> _YOUR TASK_:
Everything from the first line down to the line containing "ms.inputs[2]); t.links.new(ms.outputs[0], o_.inputs[0])" is to be retyped exactly, both ends included, with pictures left out.

╔══

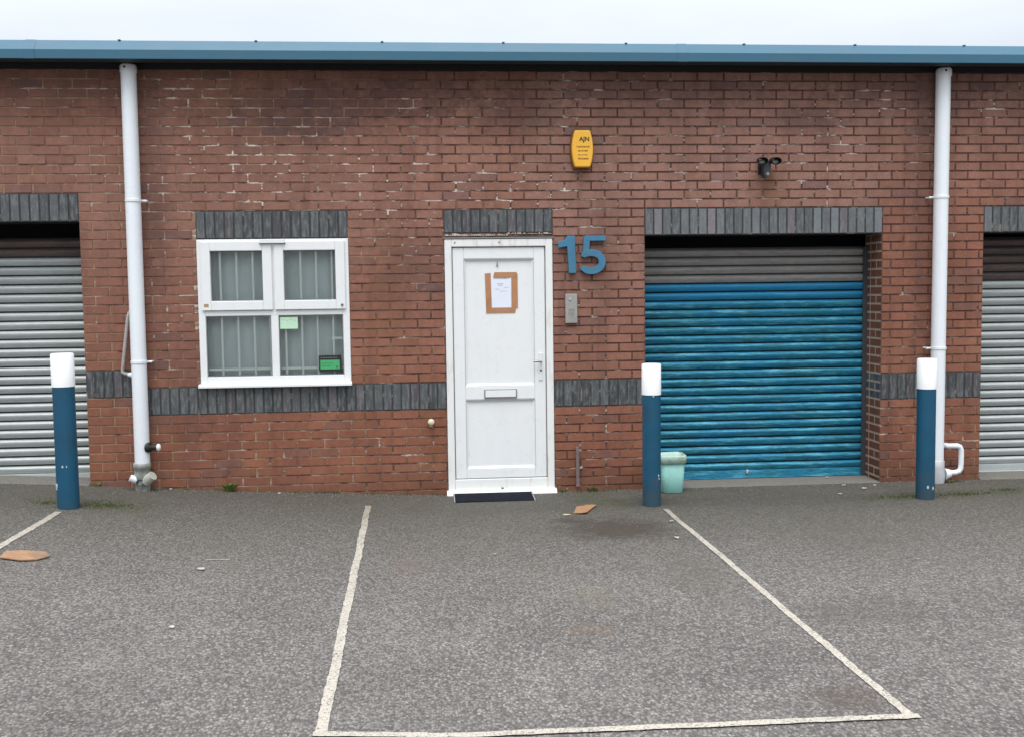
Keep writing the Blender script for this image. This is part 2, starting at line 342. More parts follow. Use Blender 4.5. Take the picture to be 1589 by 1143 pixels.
# glass that can be seen through and mirrors the sky a little
m_glass = bpy.data.materials.new('window_glass'); m_glass.use_nodes = True; t = m_glass.node_tree; t.nodes.clear()
o_ = N(t, 'ShaderNodeOutputMaterial'); tr = N(t, 'ShaderNodeBsdfTransparent'); gl = N(t, 'ShaderNodeBsdfGlossy'); ms = N(t, 'ShaderNodeMixShader'); fr = N(t, 'ShaderNodeFresnel')
tr.inputs[0].default_value = (.965,.985,.98,1); gl.inputs['Roughness'].default_value = .03; fr.inputs[0].default_value = 1.35
t.links.new(fr.outputs[0], ms.inputs[0]); t.links.new(tr.outputs[0], ms.inputs[1]); t.links.new(gl.outputs[0], ms.inputs[2]); t.links.new(ms.outputs[0], o_.inputs[0])

# ------------------------------------------------------------------ ground
GX = [-400, -5, -3.5, -2.78, -2.24, -1.33, .11, 1.8, 12, 400]; GZ = [.22, .19, .155, .116, .074, .021, -.048, -.045, -.05, -.05]
def gz(x):
    for i in range(len(GX)-1):
        if x <= GX[i+1]: k = (x-GX[i])/(GX[i+1]-GX[i]); return GZ[i]+(GZ[i+1]-GZ[i])*k
    return GZ[-1]
xs = [-400, -100, -30, -12] + [-6+.15*i for i in range(84)] + [12, 30, 100, 400]
ys = [-400, -100, -30, -12, -8, -6] + [-5+.25*i for i in range(23)] + [3, 12, 40, 400]
mb = MB()
def gz2(x, y):
    if abs(x) > 8 or y < -9 or y > 1: return gz(x)
    return gz(x) + .006*noise.noise(Vector((x*1.1, y*1.1, 3)))*min(1, max(0, (-y-.3)))
for yy in ys:
    for xx in xs: mb.v.append((xx, yy, gz2(xx, yy)))
n = len(xs)
for j in range(len(ys)-1):
    for i in range(n-1): mb.face([j*n+i, j*n+i+1, (j+1)*n+i+1, (j+1)*n+i], 0, None, True)
tag(mb.build('ground', m_asph), 'worn grey asphalt forecourt of rolled chippings, darker and mossy along the wall', 'ground', kind='structure')

def line(p0, p1, w, label, fade=0):
    p0, p1 = Vector(p0), Vector(p1); d = (p1-p0); L = d.length; d.normalize(); s = Vector((d.y, -d.x)); mb = MB(); k = int(L/.03); rnd = random.Random(L)
    for i in range(k+1):
        p = p0 + d*(L*i/k); wob = .006*noise.noise(Vector((i*.06, L, 0)))
        a = w/2 + .005*noise.noise(Vector((i*.5, 1, L))) + rnd.uniform(-.002, .002); c_ = w/2 + .005*noise.noise(Vector((i*.5, 9, L))) + rnd.uniform(-.002, .002)
        for q in (p + s*(a+wob), p - s*(c_-wob)): mb.v.append((q.x, q.y, gz2(q.x, q.y)+.004))
    for i in range(k): mb.face([2*i, 2*i+1, 2*i+3, 2*i+2])
    for f in mb.f: pass
    return tag(mb.build('parking_line', m_line, recalc=False), label, 'parking line', 'painted bay lines', kind='structure')
line((-.497,-.52), (-.43,-4.80), .045, 'worn cream bay line running out from the wall between window and door')
line((1.80,-.86), (1.852,-4.79), .041, 'cream bay line running from the middle bollard to the painted corner')
line((-2.668,-1.03), (-2.665,-6.5), .05, 'cream bay line starting at the far left bollard')
l4 = line((1.885,-4.815), (-.46,-4.785), .042, 'cream cross line closing the bay along the front edge of the picture')
for v in l4.data.vertices: v.co.z += .003

# ------------------------------------------------------------------ building
bld = empty('industrial_building', (0,0,0), 'single storey red brick industrial terrace with three roller shutters and a white door', 'building')
ZT = 3.45
def zc(i): return (45-i)*.075            # z of the bed joint with index i
# openings: x0, x1, z0, z1
OPEN = [(-4.9,-2.775,-1,2.25), (-1.862,-.642,.90,2.10), (.143,1.047,-1,2.10), (1.826,3.888,-1,2.10), (4.79,7.0,-1,2.10)]
# areas of blue brick: x0, x1, z0, z1 (name)
LINT = [(-4.9,-2.775,2.25,2.475), (-1.862,-.642,2.10,2.325), (.143,1.047,2.10,2.325), (1.826,3.888,2.10,2.325), (4.79,7.0,2.10,2.325)]
BAND = [(-6.6,-4.9,.825,1.05), (-2.775,-2.34,.825,1.05), (-2.34,.143,.675,.90), (1.047,1.826,.675,.90), (3.888,4.79,.675,.90), (7.0,9.0,.675,.90)]
HOLES = OPEN + LINT + BAND
X0, X1 = -6.6, 9.0
def brick(mb, O, U, Nn, u0, u1, z0, z1, col, proud, m=0, tilt=0):
    """one brick face standing out of the mortar: O + U*u + z, Nn outward"""
    e = .0035
    def P(u, zz, d): q = O + U*u + Nn*d; return (q.x, q.y, q.z+zz)
    n = len(mb.v); t1 = tilt
    mb.v += [P(u0,z0,-.012), P(u1,z0,-.012), P(u1,z1,-.012), P(u0,z1,-.012), P(u0+e,z0+e,proud+t1), P(u1-e,z0+e,proud-t1), P(u1-e,z1-e,proud-t1), P(u0+e,z1-e,proud+t1)]
    for q in ((4,5,6,7), (0,1,5,4), (1,2,6,5), (2,3,7,6), (3,0,4,7)): mb.face([n+i for i in q], m, col)
def tint(x, z, rnd):
    up_, lo = Vector((.300,.160,.122)), Vector((.265,.106,.064))
    k = min(1, max(0, (z-.5)/1.6 + .18*noise.noise(Vector((x*.7, 3, z*.7)))))
    if x < .9: k *= .62 + .2*noise.noise(Vector((x, 0, z)))
    if x > 3.88: k = min(k, .15 + max(0, z-1.9)*.6)
    c_ = lo.lerp(up_, k)
    c_ = c_ * (1 + .10*noise.noise(Vector((x*.9, z*.9, 5))) + rnd.uniform(-.10, .08))
    q = rnd.random() + .35*noise.noise(Vector((x*1.7, 7, z*2.2)))
    if q < .02 + (.10 if 2.9 < z < 3.2 and noise.noise(Vector((x*1.1,2,0))) > .05 else 0): c_ = c_.lerp(Vector((.135,.092,.092)), rnd.uniform(.2, .5))
    elif q > 1.05: c_ = c_.lerp(Vector((.27,.14,.085)), .4)
    return tuple(max(.01, v) for v in c_)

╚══

> _ANSWER TO THIS PROBLEM_:
Keep writing the Blender script for this image. This is part 2, starting at line 342. More parts follow. Use Blender 4.5. Take the picture to be 1589 by 1143 pixels.
# glass that can be seen through and mirrors the sky a little
m_glass = bpy.data.materials.new('window_glass'); m_glass.use_nodes = True; t = m_glass.node_tree; t.nodes.clear()
o_ = N(t, 'ShaderNodeOutputMaterial'); tr = N(t, 'ShaderNodeBsdfTransparent'); gl = N(t, 'ShaderNodeBsdfGlossy'); ms = N(t, 'ShaderNodeMixShader'); fr = N(t, 'ShaderNodeFresnel')
tr.inputs[0].default_value = (.965,.985,.98,1); gl.inputs['Roughness'].default_value = .03; fr.inputs[0].default_value = 1.35
t.links.new(fr.outputs[0], ms.inputs[0]); t.links.new(tr.outputs[0], ms.inputs[1]); t.links.new(gl.outputs[0], ms.inputs[2]); t.links.new(ms.outputs[0], o_.inputs[0])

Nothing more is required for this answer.